Saturday, January 21, 2017

Open source legal implications, licenses and their impact...

When you join a tech company, you usually end up signing some sort of employment agreement contract which, if you read carefully (you MUST read this thoroughly), probably states all sorts of restrictions on what you can or cannot do/own and the rights of the hiring company to own your work, whether it is during working hours or in your spare time including ideas you might have in the shower or anywhere else.  In many cases, this extends to open source contributions that you might make which might be unrelated to anything you do at work.

As we grapple with a rapidly changing software and hardware industry where the open source juggernaut slowly, but steadily, steam rolls over proprietary software, we are faced with difficult and contentious issues of what "belongs" to the company (a proprietary, closed mindset) and what "belongs" to the employee that they can contribute towards during their spare time.  Especially for contributions which are unrelated to the employee's day job.

So, it's imperative a developer/contributor understands the variety of open source licenses that exist, what they imply and how one should use them.

The choice of the open source license for a new project can directly or indirectly affect how it grows, how many contributors and maintainers it has, how it is used, whether people can make money using it commercially or not and, eventually, whether the project is sustainable.
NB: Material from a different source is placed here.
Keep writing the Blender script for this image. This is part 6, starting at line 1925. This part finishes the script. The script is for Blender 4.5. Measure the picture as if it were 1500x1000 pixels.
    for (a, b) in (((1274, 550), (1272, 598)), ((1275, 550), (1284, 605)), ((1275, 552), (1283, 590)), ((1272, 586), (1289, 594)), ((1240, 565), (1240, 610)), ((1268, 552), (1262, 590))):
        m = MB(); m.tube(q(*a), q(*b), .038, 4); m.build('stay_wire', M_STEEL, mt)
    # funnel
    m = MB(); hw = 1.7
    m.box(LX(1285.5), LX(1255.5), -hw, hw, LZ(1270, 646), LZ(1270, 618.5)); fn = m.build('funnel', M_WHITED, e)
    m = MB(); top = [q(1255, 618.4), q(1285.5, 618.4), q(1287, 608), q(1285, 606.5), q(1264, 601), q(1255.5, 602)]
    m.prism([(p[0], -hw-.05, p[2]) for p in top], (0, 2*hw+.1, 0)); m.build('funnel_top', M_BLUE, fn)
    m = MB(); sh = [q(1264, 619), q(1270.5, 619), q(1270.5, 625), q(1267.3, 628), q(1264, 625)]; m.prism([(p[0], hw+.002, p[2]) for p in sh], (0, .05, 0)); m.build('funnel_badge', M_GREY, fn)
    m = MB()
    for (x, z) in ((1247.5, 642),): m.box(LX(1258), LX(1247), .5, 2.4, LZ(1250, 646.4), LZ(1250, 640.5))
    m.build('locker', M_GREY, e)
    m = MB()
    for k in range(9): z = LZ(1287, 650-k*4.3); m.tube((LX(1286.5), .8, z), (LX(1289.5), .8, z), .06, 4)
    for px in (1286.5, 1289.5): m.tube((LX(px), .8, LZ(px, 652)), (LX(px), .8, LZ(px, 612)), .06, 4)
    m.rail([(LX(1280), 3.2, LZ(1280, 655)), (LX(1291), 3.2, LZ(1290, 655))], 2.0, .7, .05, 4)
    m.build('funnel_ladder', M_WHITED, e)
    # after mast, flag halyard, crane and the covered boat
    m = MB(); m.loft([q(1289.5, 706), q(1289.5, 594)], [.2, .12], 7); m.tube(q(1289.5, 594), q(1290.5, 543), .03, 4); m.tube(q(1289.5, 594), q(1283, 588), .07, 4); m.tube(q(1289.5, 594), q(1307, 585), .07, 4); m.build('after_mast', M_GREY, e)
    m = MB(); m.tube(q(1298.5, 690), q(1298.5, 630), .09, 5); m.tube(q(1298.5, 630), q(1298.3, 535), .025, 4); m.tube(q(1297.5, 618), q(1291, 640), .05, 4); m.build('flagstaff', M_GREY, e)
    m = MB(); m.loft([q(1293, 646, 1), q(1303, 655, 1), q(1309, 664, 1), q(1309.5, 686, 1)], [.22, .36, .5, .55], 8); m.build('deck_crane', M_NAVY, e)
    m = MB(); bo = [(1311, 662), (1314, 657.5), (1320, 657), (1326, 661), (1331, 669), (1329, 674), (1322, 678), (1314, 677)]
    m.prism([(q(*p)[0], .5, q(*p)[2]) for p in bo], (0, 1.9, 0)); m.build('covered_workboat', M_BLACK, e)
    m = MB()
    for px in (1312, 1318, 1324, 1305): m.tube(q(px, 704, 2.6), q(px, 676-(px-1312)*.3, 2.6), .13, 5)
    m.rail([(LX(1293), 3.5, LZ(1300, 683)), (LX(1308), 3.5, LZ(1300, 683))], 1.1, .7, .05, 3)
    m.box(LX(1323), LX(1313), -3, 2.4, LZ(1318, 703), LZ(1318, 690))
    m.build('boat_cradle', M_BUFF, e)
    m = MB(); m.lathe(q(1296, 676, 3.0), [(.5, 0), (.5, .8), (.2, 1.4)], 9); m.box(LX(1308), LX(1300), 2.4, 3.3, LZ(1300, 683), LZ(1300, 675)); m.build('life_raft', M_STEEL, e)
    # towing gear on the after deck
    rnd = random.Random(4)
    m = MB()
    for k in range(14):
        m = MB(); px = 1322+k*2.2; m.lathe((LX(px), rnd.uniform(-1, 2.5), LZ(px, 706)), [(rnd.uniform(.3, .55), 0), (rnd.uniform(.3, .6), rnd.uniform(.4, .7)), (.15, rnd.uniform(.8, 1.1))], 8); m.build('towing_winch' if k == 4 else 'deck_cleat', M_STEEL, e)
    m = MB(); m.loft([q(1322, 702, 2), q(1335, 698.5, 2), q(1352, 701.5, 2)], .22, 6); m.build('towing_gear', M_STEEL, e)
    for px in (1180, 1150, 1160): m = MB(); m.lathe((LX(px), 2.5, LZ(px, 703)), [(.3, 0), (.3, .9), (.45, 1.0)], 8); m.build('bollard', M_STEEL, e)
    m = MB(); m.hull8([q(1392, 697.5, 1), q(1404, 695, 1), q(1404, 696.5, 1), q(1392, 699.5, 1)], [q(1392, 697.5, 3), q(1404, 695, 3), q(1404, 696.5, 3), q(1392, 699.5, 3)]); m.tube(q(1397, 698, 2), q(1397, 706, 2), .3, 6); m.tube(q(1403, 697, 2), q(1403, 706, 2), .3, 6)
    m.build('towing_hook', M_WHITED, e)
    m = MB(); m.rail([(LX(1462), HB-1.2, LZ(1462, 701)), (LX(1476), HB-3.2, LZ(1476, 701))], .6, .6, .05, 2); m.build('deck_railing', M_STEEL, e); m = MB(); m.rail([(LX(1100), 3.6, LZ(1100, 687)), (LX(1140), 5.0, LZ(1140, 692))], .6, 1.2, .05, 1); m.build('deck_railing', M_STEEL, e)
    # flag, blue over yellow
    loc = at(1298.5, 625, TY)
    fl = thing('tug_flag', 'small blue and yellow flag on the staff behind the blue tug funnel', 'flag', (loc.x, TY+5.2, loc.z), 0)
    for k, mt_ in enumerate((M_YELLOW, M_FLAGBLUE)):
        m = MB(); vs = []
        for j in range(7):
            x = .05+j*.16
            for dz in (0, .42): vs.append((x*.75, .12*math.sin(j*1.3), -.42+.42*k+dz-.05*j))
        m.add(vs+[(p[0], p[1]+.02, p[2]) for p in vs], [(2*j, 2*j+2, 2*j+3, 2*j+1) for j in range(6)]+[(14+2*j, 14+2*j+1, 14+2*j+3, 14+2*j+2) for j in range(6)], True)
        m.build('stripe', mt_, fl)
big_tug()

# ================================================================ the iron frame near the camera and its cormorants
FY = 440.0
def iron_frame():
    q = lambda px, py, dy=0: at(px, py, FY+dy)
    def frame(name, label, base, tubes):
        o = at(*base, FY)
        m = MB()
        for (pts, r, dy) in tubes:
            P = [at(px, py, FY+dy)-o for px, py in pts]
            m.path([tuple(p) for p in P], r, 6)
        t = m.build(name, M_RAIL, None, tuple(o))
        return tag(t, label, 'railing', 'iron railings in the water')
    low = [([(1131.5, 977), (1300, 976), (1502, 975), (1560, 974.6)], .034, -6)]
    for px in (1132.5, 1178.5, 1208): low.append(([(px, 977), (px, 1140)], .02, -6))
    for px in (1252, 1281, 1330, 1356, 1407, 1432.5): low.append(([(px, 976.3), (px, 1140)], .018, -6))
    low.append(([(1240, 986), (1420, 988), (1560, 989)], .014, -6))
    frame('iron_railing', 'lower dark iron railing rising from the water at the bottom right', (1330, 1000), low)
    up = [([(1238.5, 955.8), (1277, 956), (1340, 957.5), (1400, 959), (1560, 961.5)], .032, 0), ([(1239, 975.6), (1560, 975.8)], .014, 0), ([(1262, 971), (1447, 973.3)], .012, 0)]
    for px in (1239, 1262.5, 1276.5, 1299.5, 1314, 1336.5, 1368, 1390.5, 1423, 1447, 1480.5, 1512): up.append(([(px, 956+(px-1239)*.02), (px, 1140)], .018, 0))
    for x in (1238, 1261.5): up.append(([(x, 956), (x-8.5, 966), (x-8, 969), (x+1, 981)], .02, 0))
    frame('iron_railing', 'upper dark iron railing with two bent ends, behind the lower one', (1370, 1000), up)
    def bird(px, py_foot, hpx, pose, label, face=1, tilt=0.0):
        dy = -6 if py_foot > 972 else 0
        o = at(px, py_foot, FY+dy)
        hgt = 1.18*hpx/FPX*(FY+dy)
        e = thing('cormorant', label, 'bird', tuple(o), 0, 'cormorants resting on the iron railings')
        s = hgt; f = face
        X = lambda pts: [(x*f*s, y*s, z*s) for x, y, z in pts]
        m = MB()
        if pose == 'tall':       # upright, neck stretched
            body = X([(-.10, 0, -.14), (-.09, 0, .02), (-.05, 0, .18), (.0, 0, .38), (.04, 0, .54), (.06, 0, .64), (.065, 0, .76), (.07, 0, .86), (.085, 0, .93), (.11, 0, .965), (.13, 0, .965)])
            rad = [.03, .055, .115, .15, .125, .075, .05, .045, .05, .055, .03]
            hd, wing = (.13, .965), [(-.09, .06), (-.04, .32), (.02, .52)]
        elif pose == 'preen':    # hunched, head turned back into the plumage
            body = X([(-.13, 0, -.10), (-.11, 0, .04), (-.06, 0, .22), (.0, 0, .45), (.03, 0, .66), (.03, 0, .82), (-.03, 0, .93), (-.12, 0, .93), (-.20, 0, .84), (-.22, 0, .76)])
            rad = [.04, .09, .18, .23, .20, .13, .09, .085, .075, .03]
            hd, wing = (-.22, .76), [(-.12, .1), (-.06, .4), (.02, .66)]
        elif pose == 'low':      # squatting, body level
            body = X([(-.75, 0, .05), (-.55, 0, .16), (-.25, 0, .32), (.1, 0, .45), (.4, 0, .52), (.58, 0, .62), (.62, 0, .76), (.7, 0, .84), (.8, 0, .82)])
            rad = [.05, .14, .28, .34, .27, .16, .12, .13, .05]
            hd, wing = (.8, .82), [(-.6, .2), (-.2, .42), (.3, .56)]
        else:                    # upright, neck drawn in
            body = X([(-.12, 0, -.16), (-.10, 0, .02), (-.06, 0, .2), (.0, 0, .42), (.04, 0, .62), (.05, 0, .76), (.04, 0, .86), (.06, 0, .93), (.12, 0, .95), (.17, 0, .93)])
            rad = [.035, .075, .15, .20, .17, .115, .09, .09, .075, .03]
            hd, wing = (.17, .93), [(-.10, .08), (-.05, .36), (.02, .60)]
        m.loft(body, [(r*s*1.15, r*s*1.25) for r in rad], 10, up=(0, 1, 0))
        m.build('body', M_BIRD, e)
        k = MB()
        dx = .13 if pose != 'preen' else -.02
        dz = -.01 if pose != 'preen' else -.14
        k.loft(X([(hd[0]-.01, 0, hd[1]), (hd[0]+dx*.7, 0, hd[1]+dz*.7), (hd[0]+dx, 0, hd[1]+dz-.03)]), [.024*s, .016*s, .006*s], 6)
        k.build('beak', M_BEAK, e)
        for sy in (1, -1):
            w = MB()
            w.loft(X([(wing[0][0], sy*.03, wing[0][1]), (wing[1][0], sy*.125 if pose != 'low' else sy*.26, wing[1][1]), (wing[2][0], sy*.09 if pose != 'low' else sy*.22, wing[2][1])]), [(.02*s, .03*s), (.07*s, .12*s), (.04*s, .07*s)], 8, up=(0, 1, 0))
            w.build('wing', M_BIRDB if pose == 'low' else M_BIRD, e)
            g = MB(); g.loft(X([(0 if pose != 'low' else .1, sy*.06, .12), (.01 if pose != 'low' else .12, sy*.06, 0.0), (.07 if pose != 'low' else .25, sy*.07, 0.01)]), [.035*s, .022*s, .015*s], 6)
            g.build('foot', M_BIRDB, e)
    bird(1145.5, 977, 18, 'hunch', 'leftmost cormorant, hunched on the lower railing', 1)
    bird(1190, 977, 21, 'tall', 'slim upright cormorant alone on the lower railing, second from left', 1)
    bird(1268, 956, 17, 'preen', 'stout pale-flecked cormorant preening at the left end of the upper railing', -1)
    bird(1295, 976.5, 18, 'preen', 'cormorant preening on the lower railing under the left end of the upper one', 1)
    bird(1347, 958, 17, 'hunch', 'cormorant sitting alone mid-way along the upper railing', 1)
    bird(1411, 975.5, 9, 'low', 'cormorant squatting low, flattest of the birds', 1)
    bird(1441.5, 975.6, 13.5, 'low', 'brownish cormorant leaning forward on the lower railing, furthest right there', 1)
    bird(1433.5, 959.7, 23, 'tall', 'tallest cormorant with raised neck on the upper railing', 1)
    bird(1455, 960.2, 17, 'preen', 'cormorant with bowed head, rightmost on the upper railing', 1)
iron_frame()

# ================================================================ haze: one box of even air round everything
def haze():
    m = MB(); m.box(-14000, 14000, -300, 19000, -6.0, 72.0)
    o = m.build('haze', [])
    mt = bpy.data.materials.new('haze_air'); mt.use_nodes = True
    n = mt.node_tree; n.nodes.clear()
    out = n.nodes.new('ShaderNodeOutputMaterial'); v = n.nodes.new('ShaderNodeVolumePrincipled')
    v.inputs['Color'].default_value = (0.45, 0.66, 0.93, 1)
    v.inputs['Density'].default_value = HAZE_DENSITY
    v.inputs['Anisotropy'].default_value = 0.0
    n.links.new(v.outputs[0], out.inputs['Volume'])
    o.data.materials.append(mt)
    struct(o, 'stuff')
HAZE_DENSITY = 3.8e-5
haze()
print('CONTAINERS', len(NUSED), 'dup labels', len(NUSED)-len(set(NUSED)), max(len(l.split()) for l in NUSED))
Here are a few things to think about regarding licenses as you enter the world of open source:

  1. Talk to the open source office at your company and ask them for clear guidelines on what is your intellectual property and what is the company's.  If you don't have an open source office, locate the legal department and ask someone in that team.  If they don't know, talk to the legal department about your concerns and see if you can get some sort of guidance from them.
  2. Read and re-read your employment agreement to understand what the implications are for your ideas and contributions to open source.  Does the company own any contribution you make regardless of whether it's related to work or not?  Is it restricted to software, hardware, both?  What about blogs, presentations at external conferences where you are not sponsored by your company, published articles in journals or technical magazines?
  3. Read, re-read and completely understand what the different types of open source licenses are - start with this site https://opensource.org/licenses/category.  Also, look at https://creativecommons.org/licenses/.
  4. If you create open source software or hardware, ensure that you are clearly stating what license is used for contributions to that project.  If you're unsure about what license to use, ask around, go to open source-centric meetups and talk to speakers to increase your knowledge and get help online.  Also, see https://www.gnu.org/licenses/license-recommendations.html.
  5. If you contribute to existing open source software or hardware, ensure that you understand what license is used for your contributions and if you are allowed to share it, own it and use it as you and others intend.
Your choice of license (whether you started the project or are contributing to an existing one) can have a significant impact on the culture of the project.  MIT, Apache and BSD licenses are extremely open and allow contributors to share and contribute freely.  Projects that use these licenses might not, however, have stringent rules and oversight to vet the quality of the contributions since anyone can contribute - whether they have an appropriate background or not.  This could also lead to many new contributors asking for help and maintainers being overwhelmed (and, therefore, quitting).  If you go the GPL route, the various versions have varying implications and your contributor/maintainer profile and personality might be quite different. What if it's more litigious - is this what you want for your project?  Do you want your project to be commercially distributable with acknowledgement to the origins and contributions back to the original project?  

I tend to use the MIT or BSD licenses for projects - CodeChix Technical Curriculums contain a series of technical curriculums spanning mobile, security, NLP and Big Data under the MIT license.  We used the Apache license for the OFconnect SDN controller project.

But, that may not be the case all the time, depending on what makes sense and how I would want to structure the impact of the project and what I call the "target market" - as in what types of developers do I want to attract to the project.  I'm still thinking about this a fair bit and pondering pros/cons and what would be most beneficial for my "target market" - women engineers in industry who typically have very little "free" time and energy.